Startups that are approaching the Series C round have already done a lot of hard work that has led to a successful and rapidly growing company. Entering this stage successfully means that investors are convinced that the startup will continue to generate long-term growth.
On average, a startup needs a valuation of $118 million to enter this stage and can expect to receive Series C funding of $50 million to $80 million.
Series D Funding
The Series D funding round is a bit more complex than previous rounds. As mentioned earlier, many companies finish raising funds through Series C. However, Series D rounds are typically funded by venture capital firms.
The amounts raised and the ratings vary widely, especially because very few startups reach this stage. However, a very good reason as to why Series D investment is needed could be due to the fact that a startup failed to meet its Series C expectations. This scenario would then require that Series D act as a safety net to help ensure that the company’s future returns are not negatively impacted by vulnerable investments.
Series E Funding
Series E is a fundraising round that works very similarly to that of D. Companies that reach this point may raise funds for many of the same reasons indicated in the Series D round. Often the capital raised provides enough startup runway to solve a more complex initiative.
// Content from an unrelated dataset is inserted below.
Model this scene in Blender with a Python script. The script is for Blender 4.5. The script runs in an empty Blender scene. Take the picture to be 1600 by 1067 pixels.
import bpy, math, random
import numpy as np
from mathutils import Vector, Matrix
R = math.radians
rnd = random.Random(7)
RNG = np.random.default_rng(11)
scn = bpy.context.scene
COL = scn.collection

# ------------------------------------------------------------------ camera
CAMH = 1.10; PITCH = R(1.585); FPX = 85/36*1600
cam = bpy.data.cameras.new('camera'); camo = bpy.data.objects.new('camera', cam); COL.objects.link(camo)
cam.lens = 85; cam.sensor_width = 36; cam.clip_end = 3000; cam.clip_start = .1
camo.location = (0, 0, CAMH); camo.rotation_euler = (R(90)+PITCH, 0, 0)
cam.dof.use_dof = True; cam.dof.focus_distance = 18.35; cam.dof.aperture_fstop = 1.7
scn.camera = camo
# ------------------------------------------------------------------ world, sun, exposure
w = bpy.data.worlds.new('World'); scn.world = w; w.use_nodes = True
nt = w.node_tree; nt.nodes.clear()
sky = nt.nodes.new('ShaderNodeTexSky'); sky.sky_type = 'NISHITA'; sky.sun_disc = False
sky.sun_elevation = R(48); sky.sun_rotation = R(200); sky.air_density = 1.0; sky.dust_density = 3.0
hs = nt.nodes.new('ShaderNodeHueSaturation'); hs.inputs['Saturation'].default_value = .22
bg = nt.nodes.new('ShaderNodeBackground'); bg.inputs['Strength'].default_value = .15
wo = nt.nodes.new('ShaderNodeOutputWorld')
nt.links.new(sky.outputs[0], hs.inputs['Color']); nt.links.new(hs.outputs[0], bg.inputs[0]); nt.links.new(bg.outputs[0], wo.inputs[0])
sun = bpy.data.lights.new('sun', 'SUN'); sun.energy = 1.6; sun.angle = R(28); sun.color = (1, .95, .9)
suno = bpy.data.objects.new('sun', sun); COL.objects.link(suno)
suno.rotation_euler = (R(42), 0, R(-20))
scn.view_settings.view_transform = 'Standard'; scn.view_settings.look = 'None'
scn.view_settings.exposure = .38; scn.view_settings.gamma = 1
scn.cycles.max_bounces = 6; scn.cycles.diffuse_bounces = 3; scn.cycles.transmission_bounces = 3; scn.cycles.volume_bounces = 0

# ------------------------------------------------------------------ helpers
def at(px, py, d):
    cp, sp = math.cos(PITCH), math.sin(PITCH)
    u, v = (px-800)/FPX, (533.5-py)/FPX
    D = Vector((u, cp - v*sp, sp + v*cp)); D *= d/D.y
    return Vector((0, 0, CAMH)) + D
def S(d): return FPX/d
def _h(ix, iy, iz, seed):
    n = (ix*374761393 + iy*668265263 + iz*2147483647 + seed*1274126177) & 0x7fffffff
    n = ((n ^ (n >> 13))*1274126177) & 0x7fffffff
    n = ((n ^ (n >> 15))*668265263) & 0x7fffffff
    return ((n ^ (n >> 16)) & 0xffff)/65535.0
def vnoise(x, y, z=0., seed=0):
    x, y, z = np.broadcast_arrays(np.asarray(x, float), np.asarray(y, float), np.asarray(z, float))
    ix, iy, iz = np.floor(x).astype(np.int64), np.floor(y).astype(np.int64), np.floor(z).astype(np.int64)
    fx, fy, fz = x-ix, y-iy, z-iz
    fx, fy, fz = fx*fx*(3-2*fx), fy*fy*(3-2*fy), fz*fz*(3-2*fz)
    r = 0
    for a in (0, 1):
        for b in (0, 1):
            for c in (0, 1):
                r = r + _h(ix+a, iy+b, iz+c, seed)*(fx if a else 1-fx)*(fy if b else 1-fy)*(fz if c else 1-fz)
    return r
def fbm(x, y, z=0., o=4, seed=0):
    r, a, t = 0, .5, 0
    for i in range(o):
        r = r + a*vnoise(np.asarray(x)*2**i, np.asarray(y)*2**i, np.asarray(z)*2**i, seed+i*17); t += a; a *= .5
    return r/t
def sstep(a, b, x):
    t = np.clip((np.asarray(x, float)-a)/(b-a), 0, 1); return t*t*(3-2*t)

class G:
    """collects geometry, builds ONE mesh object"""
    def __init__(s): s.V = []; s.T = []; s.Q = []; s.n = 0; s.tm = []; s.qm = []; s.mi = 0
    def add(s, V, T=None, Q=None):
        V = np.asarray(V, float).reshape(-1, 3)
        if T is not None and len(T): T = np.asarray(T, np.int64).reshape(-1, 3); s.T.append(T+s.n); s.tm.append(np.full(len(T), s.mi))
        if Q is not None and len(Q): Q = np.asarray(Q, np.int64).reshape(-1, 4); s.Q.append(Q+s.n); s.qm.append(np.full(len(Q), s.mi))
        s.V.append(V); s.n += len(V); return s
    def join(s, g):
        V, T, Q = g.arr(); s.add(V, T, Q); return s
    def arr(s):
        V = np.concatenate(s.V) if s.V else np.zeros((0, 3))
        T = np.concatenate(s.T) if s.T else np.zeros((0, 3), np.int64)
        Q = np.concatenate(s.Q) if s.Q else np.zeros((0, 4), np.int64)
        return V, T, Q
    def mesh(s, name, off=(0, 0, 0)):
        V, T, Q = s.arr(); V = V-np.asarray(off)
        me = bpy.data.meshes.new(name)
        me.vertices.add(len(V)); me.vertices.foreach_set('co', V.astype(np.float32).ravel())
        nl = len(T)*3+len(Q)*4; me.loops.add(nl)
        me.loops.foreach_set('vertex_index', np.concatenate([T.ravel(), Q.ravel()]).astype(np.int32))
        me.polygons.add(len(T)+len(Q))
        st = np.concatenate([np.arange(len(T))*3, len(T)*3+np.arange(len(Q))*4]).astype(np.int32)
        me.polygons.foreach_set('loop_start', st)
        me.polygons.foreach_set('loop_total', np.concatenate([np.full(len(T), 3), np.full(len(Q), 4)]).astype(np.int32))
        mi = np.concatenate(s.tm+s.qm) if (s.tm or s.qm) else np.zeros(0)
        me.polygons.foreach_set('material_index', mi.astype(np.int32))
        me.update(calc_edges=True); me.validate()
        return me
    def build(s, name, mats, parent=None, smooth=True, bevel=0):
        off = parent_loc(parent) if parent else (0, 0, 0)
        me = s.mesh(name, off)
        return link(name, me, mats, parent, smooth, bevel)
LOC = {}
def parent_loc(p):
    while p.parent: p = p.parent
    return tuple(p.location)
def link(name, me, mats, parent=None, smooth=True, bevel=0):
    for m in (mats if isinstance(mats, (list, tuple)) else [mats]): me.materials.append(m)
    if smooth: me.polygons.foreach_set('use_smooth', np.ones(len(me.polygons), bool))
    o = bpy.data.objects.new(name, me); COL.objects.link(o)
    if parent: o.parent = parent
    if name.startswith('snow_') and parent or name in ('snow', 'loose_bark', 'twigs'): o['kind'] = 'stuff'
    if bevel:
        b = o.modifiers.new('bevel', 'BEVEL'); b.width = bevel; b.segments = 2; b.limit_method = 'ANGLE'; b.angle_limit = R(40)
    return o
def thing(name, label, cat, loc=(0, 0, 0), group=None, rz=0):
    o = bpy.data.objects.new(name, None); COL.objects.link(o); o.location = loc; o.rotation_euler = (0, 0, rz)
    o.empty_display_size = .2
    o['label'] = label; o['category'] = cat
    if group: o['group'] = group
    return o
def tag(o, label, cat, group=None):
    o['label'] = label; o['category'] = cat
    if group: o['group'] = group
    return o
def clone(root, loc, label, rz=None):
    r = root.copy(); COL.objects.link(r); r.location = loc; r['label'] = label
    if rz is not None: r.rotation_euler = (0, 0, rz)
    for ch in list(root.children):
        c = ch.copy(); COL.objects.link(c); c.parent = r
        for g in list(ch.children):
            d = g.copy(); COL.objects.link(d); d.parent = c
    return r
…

The benefit of this round also provides startups with different opportunities to raise capital and gives them time to learn various exit strategies and creates more flexibility. Therefore, entering into a Series E funding round can significantly enhance the valuation and strategic position of a startup.
Conclusion
The startup financing ecosystem is much more complex now than it was just a few years ago.
Currently, the level of competition in the business market has increased, therefore,it is important for every entrepreneur to keep up with the world’s high standards.
So, with the multiple benefits and different types of financing rounds that we have provided for you; As an entrepreneur and tech enthusiast hoping to build your own startup from the ground, we hope this gives you insight into some of the fundraising processes.